WHEREAS, PHH is engaged in providing mortgage services that include
counseling, efficient processing, origination, and servicing of mortgage loans
on homes located in the United States; and
WHEREAS, E-Loan is a mortgage broker which provides marketing and
access services to mortgage senders via the internet.
WHEREAS, PHH and E-Loan wish to develop a marketing and access program
("Program") the purpose of which will be to market PHH's mortgage services on
the internet.
NOW, THEREFORE, in consideration of the mutual promises contained
herein, the Parties hereby agree as follows:
The Program.
(a) E-Loan shall provide access to PHH and market PHH and its
various mortgage programs and products on the internet at
various web sites.
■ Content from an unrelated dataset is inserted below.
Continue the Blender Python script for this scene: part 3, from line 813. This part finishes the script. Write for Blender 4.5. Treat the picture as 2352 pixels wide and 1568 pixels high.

The web sites shall include promotional
information about PHH and educational materials to customers
regarding the mortgage process. E-Loan shall be responsible
for developing and maintaining the web sites which shall
enable customers to access information regarding various loan
programs and products, provide comparative product
descriptions, costs and similar information, allow the
customer to prequalify for a mortgage loan, and select the
most suitable loan product under their circumstances.
(b) The Parties contemporaneously have agreed upon additional
details concerning their respective obligations under the
Program, including but not limited to, as applicable, the
frequency, size, number and general content of the web sites
to be advertised. E-Loan shall review and make suggestions to
PHH regarding PHH's advertisements and the most effective
manner in which to promote its programs and products on the
internet. PHH shall have sole discretion in selecting the
marketing materials which are ultimately placed on the web
site.
(c) As part of the Program, E-Loan shall provide monthly reports
to PHH (E-Loan Reports), in form and format reasonably
acceptable to the Parties, that describe, among other things,
the extent to which E-Loan has met its obligations under the
Program.
(d) In addition, PHH shall provide to E-Loan its standard monthly
reporting on registrations, cancellations, closings and
pipeline so that E-Loan may monitor the effectiveness and
quality of the mortgage services provided by PHH.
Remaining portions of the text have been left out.